SOURCE DATA.

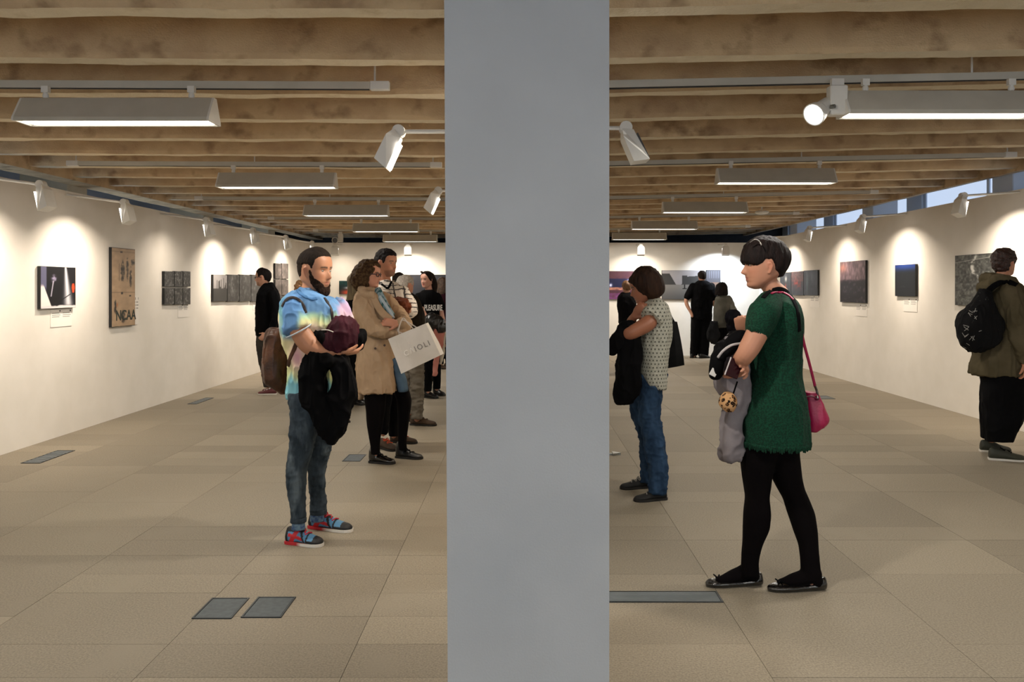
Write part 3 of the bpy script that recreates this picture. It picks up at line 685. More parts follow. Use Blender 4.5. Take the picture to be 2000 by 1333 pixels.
def fabric(name, c1, c2=None, **k):
    k.setdefault('rough', .9); k.setdefault('bump', .15); k.setdefault('bscale', 350); k.setdefault('scale', 6); k.setdefault('spec', .08); k.setdefault('sheen', .0)
    return mat(name, c1, c2, **k)
def cloth(name, mb, vox, m, parent, fold=(.008, 9, 22), it=4, cols=None, stretch=(1, 1, .45), label=None, seed=0, keep=None):
    V, Q = remesh(mb, vox); V = relax(V, Q, it); N_ = normals(V, Q)
    if fold:
        a, f1, f2 = fold; w = 1.0
        d = (noise3(V, np.array(stretch) * f1, seed + 1) - .5) * 1.2 + (noise3(V, np.array(stretch) * f2, seed + 2) - .5) * .6
        # ridged creases
        r = 1 - np.abs(noise3(V + .05 * np.stack([noise3(V, 5, 3), noise3(V, 5, 4), noise3(V, 5, 5)], 1), np.array(stretch) * f1 * 1.3, seed + 7) * 2 - 1); d = d + (r ** 3 - .25) * .7
        r2 = 1 - np.abs(noise3(V + .03 * np.stack([noise3(V, 9, 6), noise3(V, 9, 8), noise3(V, 9, 9)], 1), np.array(stretch) * f2 * 1.1, seed + 11) * 2 - 1); d = d + (r2 ** 4 - .2) * .5
        V = V + N_ * (a * 1.25 * d)[:, None]
    return make(name, V, Q, m, parent, smooth=True, cols=None if cols is None else linA(np.clip(cols(V), 0, 1)), label=label)

class Fig:
    def __init__(s, label, Y, px, cat='person', vox=.009):
        s.Y = Y; s.t = thing('person', label, 'person', (xat(px, Y), Y, 0)); s.skin = MB(); s.vox = vox; s.M = None
    def p(s, px, py, off=0): return W(px, py, s.Y + off)
    def limb(s, pts, mb=None, n=16, flat=1.0, up=None, open_end=False):
        (mb or s.skin).tube([s.p(a, b, o) for a, b, o, r in pts], [r for *_, r in pts], n, flat=flat, up=up, round_ends=not open_end); return s
    def loft(s, rows, **k): return loft(rows, s.Y, **k)
    def head(s, px, py, h, phi, pitch=0, roll=0, off=0, ears=True, male=True, sx=1.0, ear_dz=0):
        s.h = h; c = s.p(px, py, off)
        s.M = Matrix.Translation(c) @ Matrix.Rotation(math.radians(phi), 4, 'Z') @ Matrix.Rotation(math.radians(pitch), 4, 'Y') @ Matrix.Rotation(math.radians(roll), 4, 'X') @ Matrix.Diagonal((h * sx, h, h, 1)) @ Matrix.Translation((0, 0, -.5))
        P = head_pts(male=male); s.skin.rings([[tuple(s.M @ Vector(q)) for q in r] for r in P])
        s.h3 = h
        if ears:
            for sg in (-1, 1):
                A = [(-.005, .325, .34), (-.03, .335, .36), (-.06, .35, .43), (-.075, .365, .50), (-.050, .365, .545), (-.012, .350, .545), (.010, .332, .51), (.008, .325, .45)]
                s.skin.tube([s.M @ Vector((a, b * sg, c_ + ear_dz)) for a, b, c_ in A], h * .015, 10)
                s.skin.tube([s.M @ Vector((a, b * sg, c_ + ear_dz)) for a, b, c_ in ((-.02, .325, .36), (-.045, .34, .45), (-.035, .34, .52))], h * .018, 10)
        return s
    def L(s, x, y, z): return s.M @ Vector((x, y, z))
    def neck(s, px, py, r=.058, off=0):
        s.skin.tube([s.L(-.06, 0, .30), s.L(-.09, 0, .10), s.p(px, py, off)], [r * .98, r * .95, r * 1.15], 20); return s
    def core(s, top, bottom, r=.09):
        s.skin.tube([s.p(*top), s.p(*bottom)], [r * .8, r], 16); return s
    def legcore(s, rows, foot=0):
        a = [(y, (xl + xr) / 2, (xr - xl) / 2 / F * (s.Y), (q[0] if q else 0)) for y, xl, xr, d, *q in rows]; a = a[::2] if len(a) > 4 else a
        s.skin.tube([s.p(x, y, o) for y, x, w, o in a], [max(.02, w * .6) for y, x, w, o in a], 10)
    def hand(s, wrist, tip, nrm, thumb=1, curl=(25, 30, 35, 42), size=1.0, spread=1.0, tcurl=20):
        """palm, four unequal bent fingers and a thumb leaving the side of the palm"""
        w = Vector(wrist); d = (Vector(tip) - w).normalized(); n_ = Vector(nrm); n_ = (n_ - d * n_.dot(d)).normalized(); b = d.cross(n_) * thumb; k = size
        def at(a, c_, e=0): return w + d * a * k + b * c_ * k + n_ * e * k
        s.skin.tube([at(-.02, 0), at(.02, .002), at(.06, 0), at(.09, 0)], [.024 * k, .034 * k, .040 * k, .036 * k], 14, flat=.42, up=n_)
        for i, (o, l) in enumerate(((.030, .070), (.010, .080), (-.010, .074), (-.029, .058))):
            q = at(.078, o * .95); dd = d; pts = [at(.06, o * .9), q]; rr = [.0105 * k, .0102 * k]
            dd = (dd + b * (.5 - i) * .06 * spread)
            for j, f in enumerate((.45, .32, .23)):
                ang = math.radians(curl[i] * (1.0 if j else .7)); dd = (Matrix.Rotation(ang, 3, n_.cross(d).normalized()) @ dd.normalized()); dd.normalize()
                q = q + dd * l * f * 1.05 * k; pts.append(q); rr.append((.0098, .0090, .0078)[j] * k)
            s.skin.tube(pts, rr, 10)
        td = (d * .75 + b * .75 - n_ * .15).normalized(); q = at(.018, .026); t1 = q + td * .035 * k; td2 = (td + d * .6 - n_ * math.sin(math.radians(tcurl))).normalized()
        s.skin.tube([at(.0, .012), q, t1, t1 + td2 * .030 * k, t1 + td2 * .052 * k - n_ * .006 * k], [.014 * k, .015 * k, .0125 * k, .011 * k, .0085 * k], 10); return s
    def body(s, tone, vox=None, it=2, lips='9a5a4c', brow='3a2a20', stubble=None, blush=.06):
        V, Q = remesh(s.skin, vox or s.vox); w = np.ones(len(V))
        C = np.ones((len(V), 3)) * np.array(lin_s(tone))
        C *= (1 + .06 * (noise3(V, 30) - .5))[:, None]
        if s.M is not None:
            Mi = np.array(s.M.inverted()); Lc = V @ Mi[:3, :3].T + Mi[:3, 3]; x, y, z = Lc.T; ay = np.abs(y)
            w = np.where((z > -.0) & (z < 1) & (x > .1), .35, 1.0)
            V = relax(V, Q, it, w)
            near = (x > .12) & (z > 0) & (z < 1) & (ay < .4)
            def mix(c, k): C[:] = C * (1 - k[:, None]) + np.array(lin_s(c)) * k[:, None]
            mix('b5604a', near * blush * 2.5 * (np.exp(-((ay - .2) / .08) ** 2 - ((z - .36) / .08) ** 2) + np.exp(-(y / .06) ** 2 - ((z - .34) / .04) ** 2)))
            mix('b0604a', ((ay > .33) & (z > .3) & (z < .56)) * .25)
            if stubble: mix(stubble, .35 * near * sst(.30, .22, z + .25 * (ay - .1).clip(0)))
            mix(lips, near * .8 * np.exp(-(y / .085) ** 4) * np.exp(-((z - .225) / .032) ** 4))
            bz = .565 - .25 * (ay - .13) ** 2 * 4 + .01; mix(brow, near * .9 * (ay > .045) * sst(.235, .20, ay) * np.exp(-((z - bz) / .018) ** 2))
            mix(brow, near * .8 * np.exp(-((ay - .135) / .052) ** 4) * np.exp(-((z - .513) / .008) ** 2))
        else: V = relax(V, Q, it)
        o = make('body', V, Q, skinmat(), s.t, smooth=True, cols=linA(C)); s.bodyo = o
        return o
    def eyes(s, both=True):
        for sg in (-1, 1):
            c = s.L(.296, .135 * sg, .492); k = s.h
            e = MB().ell(c, (.045 * k, .043 * k, .026 * k), s.M.to_3x3().normalized(), 12).make('eye', M_EYE, s.t, smooth=True)
            f = s.L(.296 + .036, .138 * sg, .493); MB().ell(f, (.013 * k, .019 * k, .020 * k), s.M.to_3x3().normalized(), 10).make('iris', M_IRIS, e, smooth=True)
        return s
    def shell(s, name, fn, m, vox=None, noise=(.006, 60, (1, 1, .3)), label=None, n=110, rows=90, it=1, extra=None):
        P = head_pts(lambda *a: fn(*a), n=n, rows=rows); mb = MB().rings([[tuple(q) for q in (r @ np.array(s.M.to_3x3()).T + np.array(s.M.translation))] for r in P])
        if extra: extra(mb)
        V, Q = remesh(mb, vox or s.vox * .8); V = relax(V, Q, it); N_ = normals(V, Q)
        if noise: V = V + N_ * ((noise3(V, np.array(noise[2]) * noise[1], 2) - .5) * 2 * noise[0])[:, None]
        return make(name, V, Q, m, s.t, smooth=True, label=label)
    def shoe(s, heel, toe, Yg, h=.095, w=.048, m=None, sole=None, name='shoe', lace=None, colfn=None, low=False, solecol=None, label=None, shaft=0):
        """heel, toe: (pixel x, depth) ; the sole rests on the floor"""
        A = Vector((xat(heel[0], heel[1]), heel[1], 0)); B = Vector((xat(toe[0], toe[1]), toe[1], 0)); d = (B - A); Ln = d.length; d.normalize(); b = Vector((-d.y, d.x, 0))
        U = [0, .03, .10, .22, .36, .50, .64, .78, .90, .97, 1.0]
        WW = [.45, .60, .70, .72, .74, .86, .98, 1.0, .86, .55, .25]
        HH = [.70, .92, 1.0, .98, .90, .78, .62, .52, .46, .38, .28] if not low else [.70, .80, .76, .55, .48, .47, .48, .48, .44, .36, .26]
        def ring(u, ww, z0, z1, k=1.0):
            c = A + d * (Ln * u); r = []
            for a in [2 * math.pi * j / 18 for j in range(18)]:
                cx_, sz = math.cos(a), math.sin(a); zz = z0 + (z1 - z0) * (sz * .5 + .5)
                q = abs(cx_) ** .7 * math.copysign(1, cx_) * (1 - .42 * max(0, sz)) * ww * k; p = c + b * q; r.append((p.x, p.y, zz))
            return r
        sh = .018 if sole else .006
        up = MB().rings([ring(u, w * q, sh * .4, h * k_ + sh * .3) for u, q, k_ in zip(U, WW, HH)])
        if shaft: up.tube([A + d * Ln * .16 + Vector((0, 0, h * .6)), A + d * Ln * .17 + Vector((0, 0, h + shaft))], w * .95, 16)
        V, Q = remesh(up, .004 if s.Y < 6 else .006 if s.Y < 8 else .01); V = relax(V, Q, 2); V[:, 2] = np.maximum(V[:, 2], .001)
        cols = None
        if colfn:
            u = (V - np.array(A)) @ np.array(d) / Ln; cols = linA(colfn(u, V[:, 2] / h, (V - np.array(A)) @ np.array(b) / w, V))
        o = make(name, V, Q, m, s.t, smooth=True, cols=cols, label=label)
        if sole:
            sb = MB(); 
            def sr(z, k): 
                pts = []
                for u, q in zip(U, WW): c = A + d * (Ln * (-.01 + u * 1.02)); p = c + b * (q * w * k + .002); pts.append((p.x, p.y, z))
                for u, q in reversed(list(zip(U, WW))): c = A + d * (Ln * (-.01 + u * 1.02)); p = c - b * (q * w * k + .002); pts.append((p.x, p.y, z))
                return pts
            sb.rings([sr(0, .97), sr(.004, 1.03), sr(sh, 1.02)])
            if solecol: 
                Vs = sb.V(); u = (Vs - np.array(A)) @ np.array(d) / Ln; make('sole', Vs, sb.f, sole, o, cols=linA(solecol(u)))
            else: sb.make('sole', sole, o)
        if lace:
            lb = MB()
            for i in range(4):
                u = .36 + .085 * i; zz = (np.interp(u, U, HH)) * h + .008; c = A + d * Ln * u + Vector((0, 0, zz)); sg = 1 if i % 2 else -1
                lb.tube([c - b * w * .45 - d * .008 * sg - Vector((0, 0, .006)), c, c + b * w * .45 + d * .008 * sg - Vector((0, 0, .006))], .0042, 6)
            c = A + d * Ln * .34 + Vector((0, 0, h * .93)); 
            for sg in (-1, 1): lb.tube([c, c + b * .022 * sg + Vector((0, 0, .012)), c + b * .03 * sg - Vector((0, 0, .004)) + d * .01, c + d * .012], .0035, 6)
            lb.make('laces', lace, o)
        return o
def lin_s(h): return [int(h[i:i + 2], 16) / 255 for i in (0, 2, 4)]
def strap(name, pts, w, m, parent, th=.004, label=None):
    P = [Vector(p) for p in pts]; mb = MB().tube(P, w, 12, flat=th / w, up=(0, -1, .25), round_ends=False); return mb.make(name, m, parent, smooth=True, label=label)
def garment(name, label, cat, mb, vox, m, loc, fold=(.012, 10, 24), cols=None, seed=0, it=3, stretch=(1, 1, .4), group=None, part='cloth'):
    t = thing(name, label, cat, loc, group); cloth(part, mb, vox, m, t, fold, it, cols, stretch, seed=seed); return t
def short_line(front, temple, side, burn, nape):
    """hairline height by angle from the face: front, temples, sideburns, above the ear, nape"""
    def f(deg): return np.interp(deg, [0, 25, 48, 60, 68, 76, 84, 104, 116, 180], [front, front, temple, temple - .06, burn + .02, burn, side, side + .01, nape + .1, nape])
    return f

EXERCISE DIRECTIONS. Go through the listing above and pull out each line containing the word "part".

RESPONSE TO THIS EXERCISE.
Write part 3 of the bpy script that recreates this picture. It picks up at line 685. More parts follow. Use Blender 4.5. Take the picture to be 2000 by 1333 pixels.
def garment(name, label, cat, mb, vox, m, loc, fold=(.012, 10, 24), cols=None, seed=0, it=3, stretch=(1, 1, .4), group=None, part='cloth'):
    t = thing(name, label, cat, loc, group); cloth(part, mb, vox, m, t, fold, it, cols, stretch, seed=seed); return t